Advantage: Maximises concurrency.
Disadvantage: Complex implementation and coordination.
Thread Library
Provides APIs to create, manage, and synchronise threads.
Implementations:
User-level threads: Managed entirely in user space.
Kernel-level threads: Managed by the OS kernel.
Hardware Thread
A logical execution unit supported by CPU hardware (e.g., Intel Hyper-Threading) that shares core resources but executes separate instruction streams.
User Thread
Threads managed by user-space libraries. Faster to create and switch, but if one thread blocks, all in the process may block.
Kernel Thread
Threads managed by the OS kernel. Can be scheduled on multiple processors but have higher overhead for creation and context switching.
Demand Paging
A page is loaded into memory only when it is first accessed (on page fault).

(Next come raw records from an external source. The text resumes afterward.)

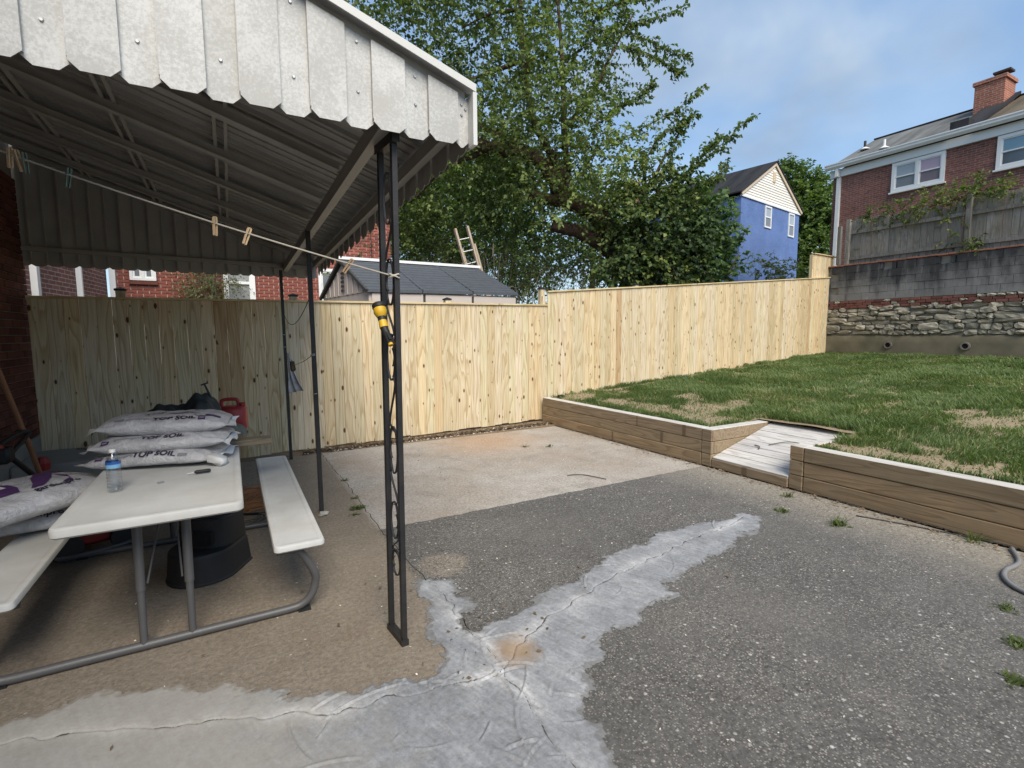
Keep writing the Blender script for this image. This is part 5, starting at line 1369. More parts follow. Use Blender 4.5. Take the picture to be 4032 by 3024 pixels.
# gable end with ribs and louvres
gx = lambda y: 2.25 + (y - 9.27) * (1.86 - 2.25) / (11.74 - 9.27) - 0.01
mb = MB(); mb.add([(gx(9.27), 9.27, 2.33), (gx(11.74), 11.74, 2.33), (gx(10.5), 10.5, 2.98), (gx(9.27) + .1, 9.27, 2.33), (gx(11.74) + .1, 11.74, 2.33), (gx(10.5) + .1, 10.5, 2.98)], [(0, 1, 2), (5, 4, 3), (0, 3, 4, 1), (1, 4, 5, 2), (2, 5, 3, 0)]); mb.build('gable', M['shed_wall'], sh)
for i in range(9):
    y = 9.5 + i * 0.25; zt_ = 2.33 + 0.65 * (1 - abs(y - 10.5) / 1.24)
    if zt_ > 2.42 and abs(y - 10.5) > 0.12:
        mb = MB(); mb.box(gx(y) - 0.022, gx(y) - 0.002, y - 0.035, y + 0.035, 2.34, zt_ - 0.04); mb.build('gable_rib', M['shed_wall'], sh)
for i in range(5):
    mb = MB(); mb.box(gx(10.5) - 0.03, gx(10.5) - 0.003, 10.40, 10.60, 2.42 + i * 0.085, 2.455 + i * 0.085); mb.build('louvre', M['shed_dark'], sh)
# roof in three panels with stepped plastic shingle rows
def lerp(a, b, t): return a + (b - a) * t
for k in range(3):
    t0, t1 = k / 3 + 0.003, (k + 1) / 3 - 0.003
    mb = MB(); rows = 11
    for j in range(rows):
        s0, s1 = j / rows, (j + 1) / rows
        A, B_ = lerp(lerp(eL, eR, t0), lerp(gL, gR, t0), s0), lerp(lerp(eL, eR, t1), lerp(gL, gR, t1), s0)
        C_, D_ = lerp(lerp(eL, eR, t1), lerp(gL, gR, t1), s1), lerp(lerp(eL, eR, t0), lerp(gL, gR, t0), s1)
        u = Vector((0, 0, 0.028)); w_ = Vector((0, 0, 0.006)); dn = Vector((0, 0, -0.03))
        mb.add([A + u, B_ + u, C_ + w_, D_ + w_, A + dn, B_ + dn, C_ + dn, D_ + dn], [(0, 1, 2, 3), (0, 4, 5, 1), (1, 5, 6, 2), (2, 6, 7, 3), (3, 7, 4, 0), (4, 7, 6, 5)])
    mb.build('roof_panel', M['shed_roof'], sh)
for k in (1, 2):
    t0 = k / 3; mb = MB(); mb.bar(lerp(eL, eR, t0) + Vector((0, 0, .03)), lerp(gL, gR, t0) + Vector((0, 0, .012)), 0.035, 0.02); mb.build('roof_seam', M['shed_roof'], sh)
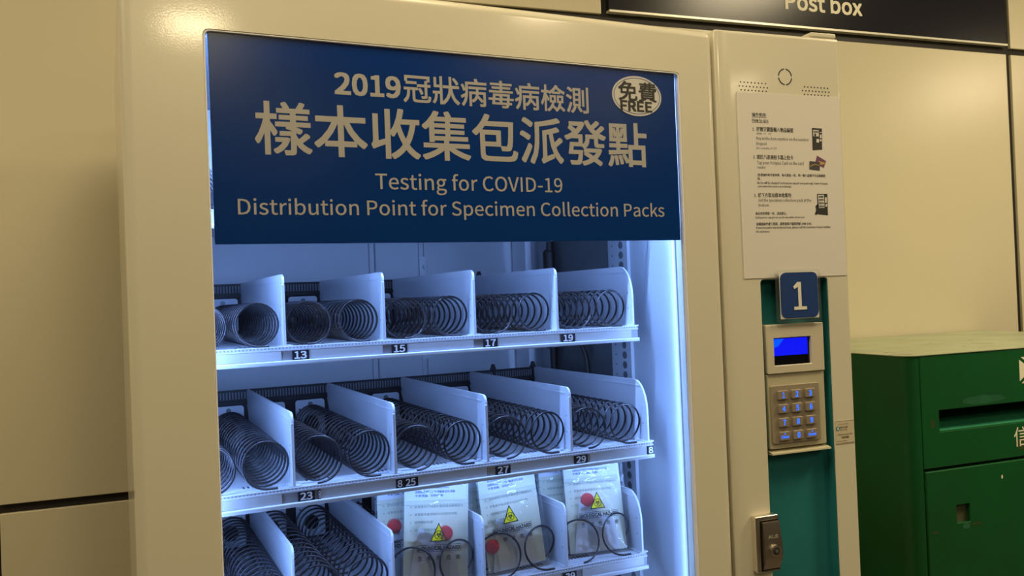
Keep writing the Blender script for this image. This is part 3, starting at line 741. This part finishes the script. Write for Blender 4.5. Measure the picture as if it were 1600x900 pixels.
# ---------------------------------------------------------------- post box
PZ = -.1486; PV = .173; PX0 = .536; PXR = 1.32
pb = Thing('post_box', 'green metal post box with posting slot beside the payment cabinet', 'post box', (.93, .43, -EYE))
R = .030; out = [(PX0, .690)]; inn = []
for k in range(9):
    a = math.radians(90 * k / 8); out.append((PX0 + R * (1 - math.cos(a)), PV + R * (1 - math.sin(a))))
inn = [(x + .006 if i < 9 else x, y) for i, (x, y) in enumerate(out)]
prof = out + [(PX0 + R, PV + .012), (PX0 + R - .006, PV + .014), (PX0 + .012, PV + .034), (PX0 + .012, .690)]
g = G().prism(prof, 2, -EYE + .03, PZ - .0016)
g.box(PXR - .012, PXR, PV + .002, .690, -EYE + .03, PZ - .0245); g.box(PX0 + .012, PXR - .012, .678, .690, -EYE + .03, PZ - .0245)
pb.part('casing', g, GREEN, smooth=30)
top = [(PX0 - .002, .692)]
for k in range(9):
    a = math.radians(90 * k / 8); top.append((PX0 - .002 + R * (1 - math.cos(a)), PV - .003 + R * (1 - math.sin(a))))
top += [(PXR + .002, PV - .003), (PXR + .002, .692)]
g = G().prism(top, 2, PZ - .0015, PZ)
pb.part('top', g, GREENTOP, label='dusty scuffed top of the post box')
cap = [(x + (.002 if i < 9 else 0) * 0, y) for i, (x, y) in enumerate(top)]
capp = [(PX0, .690)] + out[1:] + [(PXR, PV), (PXR, .690)]
# upper front with slot, lower door
fx = PX0 + R + .0015
g = G().plate(fx, PXR - .003, -.3775, PZ - .003, PV - .0012, PV + .010, .001, .0012, hole=(.6125, 1.19, -.3065, -.2625), hcr=.001)
pb.part('front_panel', g, GREEN)
g = G().prism([(PV + .008, -.3080), (PV + .010, -.3120), (.300, -.278), (.300, -.2745)], 0, .606, 1.196)
pb.part('slot_floor', g, RUBBED, label='brighter rubbed sloping floor of the slot')
g = G().box(.600, .606, PV + .010, .302, -.315, -.255); g.box(.606, 1.196, PV + .010, .300, -.2600, -.2560); g.box(.606, 1.196, .300, .304, -.315, -.256); g.box(1.196, 1.20, PV + .01, .302, -.315, -.255)
pb.part('slot_lining', g, GREEN)
g = G().plate(fx + .002, PXR - .004, -1.36, -.3835, PV - .0028, PV + .010, .002, .0020, hole=(.6458, .6810, -.4950, -.4580), hcr=.001)
pb.part('lower_door', g, GREEN)
pb.part('keyhole_cover', G().box(.640, .688, PV + .0060, PV + .0085, -.500, -.452), mat('dull_cover', (.075, .085, .04), .5, vary=.3, vscale=30), label='dull brown plate behind the square hole')
g = G(); 
pb.part('joint_backing', G().box(fx - .004, PXR - .002, PV + .0102, PV + .0115, -1.36, -.32), GAP)
# rubbed patch above the slot, scratches
def blob(g, cx, cz, rx, rz, y, n=28, seed=1):
    rnd = random.Random(seed)
    g.prism([(cx + rx * math.cos(2 * math.pi * k / n) * rnd.uniform(.88, 1.08), cz + rz * math.sin(2 * math.pi * k / n) * rnd.uniform(.8, 1.1)) for k in range(n)], 1, y, y + .0002)
g = G(); blob(g, .7350, -.2500, .060, .0095, PV - .0014, seed=4)
pb.part('worn_patch', g, mat('worn_green', (.014, .125, .05), .5, vary=.25, vscale=25))
g = G(); blob(g, .6700, -.5030, .010, .0065, PV - .0031, 14, 2); pb.part('worn_patch', g, mat('worn_teal', (.02, .12, .055), .5))
STAIN = mat('olive_stain', (.035, .075, .015), .5, vary=.3, vscale=40)
for b_ in ((.845, -.3500, .028, .016, PV - .0014, 20, 8), (.699, -.5010, .016, .0032, PV - .0031, 14, 6), (.589, -.5060, .010, .003, PV - .0031, 12, 9), (.594, -.2880, .006, .010, PV - .0014, 12, 3)):
    g = G(); blob(g, *b_); pb.part('stain', g, STAIN)
g = G(); blob(g, .7730, -.4140, .0022, .0045, PV - .0032, 9, 5)
pb.part('chip', g, SIGNTXT)
SCUFF = mat('dark_scuff', (.09, .08, .045), .6)
for (a, b, c, d, w_) in ((1390, 555, 1425, 553.5, .002), (1380, 550, 1400, 552, .0012), (1452, 536, 1457, 536.5, .0016), (1518, 536, 1552, 537, .0010), (1513, 531.5, 1520, 531.7, .0014), (1505, 541, 1508, 541, .001)):
    p, q = back(a, b, 2, PZ, False), back(c, d, 2, PZ, False); t = .003
    p[1] = max(p[1], PV + .004); q[1] = max(q[1], PV + .002)
    g = G(); g.prism([(p[0], p[1]), (q[0], q[1]), (q[0] + t * .3, q[1] + t), ((p[0] + q[0]) / 2, (p[1] + q[1]) / 2 + t * 1.5), (p[0], p[1] + t * .7)], 2, PZ, PZ + .0002)
    pb.part('scratch', g, SCUFF)
# white emblem at the right and character below the slot
g = G(); y = PV - .0016; e0, e1, ez0, ez1 = .8375, .9175, -.2245, -.1690; mx_, mz = (e0 + e1) / 2, (ez0 + ez1) / 2; gp = .005
for P_ in ([(e0, ez0 + gp), (mx_ - gp, mz), (e0, ez1 - gp)], [(e1, ez0 + gp), (e1, ez1 - gp), (mx_ + gp, mz)], [(e0 + gp, ez1), (mx_, mz + gp), (e1 - gp, ez1)], [(e0 + gp, ez0), (e1 - gp, ez0), (mx_, mz - gp)]):
    pb.part('emblem_piece', G().prism(P_, 1, y, y + .0003), SIGNTXT, label='pale triangle of the emblem')
g = G(); text_into(g, '信', .8135, .8560, -.3560, -.3150, PV - .0016, .0); text_into(g, '件', .862, .903, -.3560, -.3150, PV - .0016, .0)
pb.part('lettering', g, SIGNTXT)
pb.part('foot', G().box(PX0 + .02, PXR - .02, PV + .03, .67, -EYE + .001, -EYE + .03), BLACK)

Hardware support required:
Page table
Valid/invalid bit
Secondary storage (swap space) for missing pages.
Page Thrashing
Occurs when the system spends more time swapping pages in and out of memory than executing processes.
Avoid by: Increasing physical memory, using working set model, or better replacement algorithms (e.g., LRU).
CPU Emulation
Software that reproduces CPU behaviour to run programs designed for a different instruction set (e.g., QEMU). Often used for compatibility or debugging.
Virtualisation
Abstraction of physical resources (CPU, memory, storage, network) into virtual instances. Enables running multiple isolated operating systems or applications on a single physical machine.
Spinlock
A lock where the thread repeatedly checks (spins) until the lock becomes available. Efficient on multiprocessors where waiting times are short.
Starvation in Synchronisation
Occurs when a process is perpetually denied access to resources.
Avoid by: Fair scheduling (FIFO), aging mechanisms, or round-robin access.
Priority Inversion
When a low-priority process holds a lock needed by a high-priority process, causing priority blocking.
Solution: Priority inheritance (temporarily boost low-priority process).
Deadlock
A set of processes permanently blocked, each waiting for a resource held by another. Occurs when all four conditions (mutual exclusion, hold and wait, no preemption, circular wait) are true.